The monument is named after the Hanford Reach, the last non-tidal, free-flowing section of the Columbia River in the United States, and is one of only two National Monuments administered by the U. S. Fish and Wildlife Service. President Bill Clinton in 2000.
Ancestors of the Wanapum People, Yakama Nation, Confederated Tribes of the Colville, Confederated Tribes of the Umatilla Reservation and the Nez Perce used the land for hunting and resource collecting.
Geographically, the area is part of the Columbia River Plateau, formed by basalt lava flows and water erosion. The shrub-steppe landscape is harsh and dry, receiving between 5 and 10 inches (250 mm) of rain per year. The sagebrush-bitterbrush-bunchgrass lands are home to a wide variety of plants and animals, and the Hanford Reach provides one of the Northwest's best salmon spawning grounds. Forty-eight rare, threatened, or endangered animal species have found refuge on the monument, as well as several insect species found nowhere else in the world.
There are two main habitats in the Hanford Reach National Monument: desert and river.

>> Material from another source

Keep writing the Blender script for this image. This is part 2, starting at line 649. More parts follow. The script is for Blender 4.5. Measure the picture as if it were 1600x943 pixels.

Islands, riffles, gravel bars, oxbow ponds and backwater sloughs provide support to forty-three species of fish. Large numbers of fall Chinook salmon spawn in the Hanford reach. Federally threatened species such as the Upper Columbia River Spring Chinook, the Middle Columbia River Steelhead and the Upper Columbia River Steelhead use the reach for migration purposes.